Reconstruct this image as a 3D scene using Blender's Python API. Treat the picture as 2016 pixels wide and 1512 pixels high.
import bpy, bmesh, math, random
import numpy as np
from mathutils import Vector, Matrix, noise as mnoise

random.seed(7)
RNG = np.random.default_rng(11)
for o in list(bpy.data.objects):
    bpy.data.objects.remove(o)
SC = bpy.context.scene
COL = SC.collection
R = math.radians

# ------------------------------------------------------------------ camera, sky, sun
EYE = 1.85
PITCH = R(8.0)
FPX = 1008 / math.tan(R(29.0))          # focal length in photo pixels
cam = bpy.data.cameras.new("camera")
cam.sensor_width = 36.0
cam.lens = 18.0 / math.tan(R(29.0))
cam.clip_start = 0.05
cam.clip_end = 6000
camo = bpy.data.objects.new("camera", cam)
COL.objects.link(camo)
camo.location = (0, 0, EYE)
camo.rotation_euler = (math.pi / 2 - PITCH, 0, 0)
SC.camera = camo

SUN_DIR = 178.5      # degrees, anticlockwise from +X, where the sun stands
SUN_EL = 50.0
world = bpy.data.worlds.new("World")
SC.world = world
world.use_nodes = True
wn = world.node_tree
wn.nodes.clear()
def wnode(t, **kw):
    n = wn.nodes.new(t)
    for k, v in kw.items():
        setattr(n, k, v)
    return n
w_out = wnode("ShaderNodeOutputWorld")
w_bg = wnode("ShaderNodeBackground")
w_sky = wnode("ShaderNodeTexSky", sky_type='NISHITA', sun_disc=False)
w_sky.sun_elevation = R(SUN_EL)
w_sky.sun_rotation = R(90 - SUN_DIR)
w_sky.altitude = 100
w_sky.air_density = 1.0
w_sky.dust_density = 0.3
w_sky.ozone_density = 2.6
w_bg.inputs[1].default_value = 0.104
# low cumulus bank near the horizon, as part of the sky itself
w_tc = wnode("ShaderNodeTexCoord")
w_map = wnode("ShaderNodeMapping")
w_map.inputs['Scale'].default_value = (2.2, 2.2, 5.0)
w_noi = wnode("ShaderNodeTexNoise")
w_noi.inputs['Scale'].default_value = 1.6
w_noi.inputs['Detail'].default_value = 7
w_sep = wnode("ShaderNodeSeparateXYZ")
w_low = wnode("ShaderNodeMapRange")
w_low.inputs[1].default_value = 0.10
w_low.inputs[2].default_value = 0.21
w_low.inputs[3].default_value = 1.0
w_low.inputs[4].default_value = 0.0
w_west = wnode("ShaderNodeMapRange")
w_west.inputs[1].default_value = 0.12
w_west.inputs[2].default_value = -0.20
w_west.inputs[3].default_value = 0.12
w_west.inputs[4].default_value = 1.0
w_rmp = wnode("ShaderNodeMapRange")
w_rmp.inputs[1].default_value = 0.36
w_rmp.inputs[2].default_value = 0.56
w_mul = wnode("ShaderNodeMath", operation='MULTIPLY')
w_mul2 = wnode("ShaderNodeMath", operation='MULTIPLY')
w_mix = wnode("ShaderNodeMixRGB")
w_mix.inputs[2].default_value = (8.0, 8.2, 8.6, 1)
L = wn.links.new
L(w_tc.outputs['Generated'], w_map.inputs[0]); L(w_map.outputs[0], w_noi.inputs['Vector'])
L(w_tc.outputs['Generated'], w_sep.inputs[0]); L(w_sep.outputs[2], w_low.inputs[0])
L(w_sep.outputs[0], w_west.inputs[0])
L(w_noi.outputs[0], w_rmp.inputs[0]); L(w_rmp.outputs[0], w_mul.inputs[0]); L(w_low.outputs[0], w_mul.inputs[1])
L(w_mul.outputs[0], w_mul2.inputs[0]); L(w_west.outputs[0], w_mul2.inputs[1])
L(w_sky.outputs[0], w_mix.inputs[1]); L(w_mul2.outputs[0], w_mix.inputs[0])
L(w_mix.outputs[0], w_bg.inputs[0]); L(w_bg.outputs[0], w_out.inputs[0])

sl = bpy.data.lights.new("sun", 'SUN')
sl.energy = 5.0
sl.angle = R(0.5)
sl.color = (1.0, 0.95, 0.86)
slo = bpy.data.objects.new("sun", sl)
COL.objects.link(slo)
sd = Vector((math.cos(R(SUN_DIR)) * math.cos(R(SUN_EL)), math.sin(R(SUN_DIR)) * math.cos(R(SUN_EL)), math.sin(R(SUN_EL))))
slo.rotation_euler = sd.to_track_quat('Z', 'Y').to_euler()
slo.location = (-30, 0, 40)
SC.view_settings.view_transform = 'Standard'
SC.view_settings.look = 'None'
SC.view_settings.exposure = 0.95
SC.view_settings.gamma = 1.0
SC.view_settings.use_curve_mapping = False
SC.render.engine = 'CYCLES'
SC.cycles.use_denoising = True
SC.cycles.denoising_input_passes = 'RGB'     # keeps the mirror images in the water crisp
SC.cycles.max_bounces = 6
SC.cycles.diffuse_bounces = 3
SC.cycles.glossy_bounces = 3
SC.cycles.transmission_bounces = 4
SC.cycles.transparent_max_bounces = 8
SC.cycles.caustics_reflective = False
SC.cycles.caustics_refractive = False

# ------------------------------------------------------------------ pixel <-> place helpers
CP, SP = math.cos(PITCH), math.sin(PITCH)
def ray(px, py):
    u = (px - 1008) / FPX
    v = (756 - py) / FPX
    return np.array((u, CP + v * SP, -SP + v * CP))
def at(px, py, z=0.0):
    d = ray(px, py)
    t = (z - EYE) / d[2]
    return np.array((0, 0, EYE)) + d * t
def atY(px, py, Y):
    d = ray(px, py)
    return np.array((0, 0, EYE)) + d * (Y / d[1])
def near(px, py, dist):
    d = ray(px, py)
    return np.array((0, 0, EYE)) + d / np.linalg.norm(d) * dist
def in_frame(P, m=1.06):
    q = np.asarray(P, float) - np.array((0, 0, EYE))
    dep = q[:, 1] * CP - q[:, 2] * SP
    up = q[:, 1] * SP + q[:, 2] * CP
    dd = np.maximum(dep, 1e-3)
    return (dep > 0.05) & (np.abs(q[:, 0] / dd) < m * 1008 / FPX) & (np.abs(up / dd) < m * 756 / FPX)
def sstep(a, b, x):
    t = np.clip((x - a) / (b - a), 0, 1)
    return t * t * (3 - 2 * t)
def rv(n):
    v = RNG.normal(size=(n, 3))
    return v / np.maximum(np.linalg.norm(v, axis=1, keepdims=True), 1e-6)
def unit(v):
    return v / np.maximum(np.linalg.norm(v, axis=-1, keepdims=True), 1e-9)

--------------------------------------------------

■ Directions
Give back exactly the material above from its opening line to the line bearing "R = math.radians".

■ Solution below
Reconstruct this image as a 3D scene using Blender's Python API. Treat the picture as 2016 pixels wide and 1512 pixels high.
import bpy, bmesh, math, random
import numpy as np
from mathutils import Vector, Matrix, noise as mnoise

random.seed(7)
RNG = np.random.default_rng(11)
for o in list(bpy.data.objects):
    bpy.data.objects.remove(o)
SC = bpy.context.scene
COL = SC.collection
R = math.radians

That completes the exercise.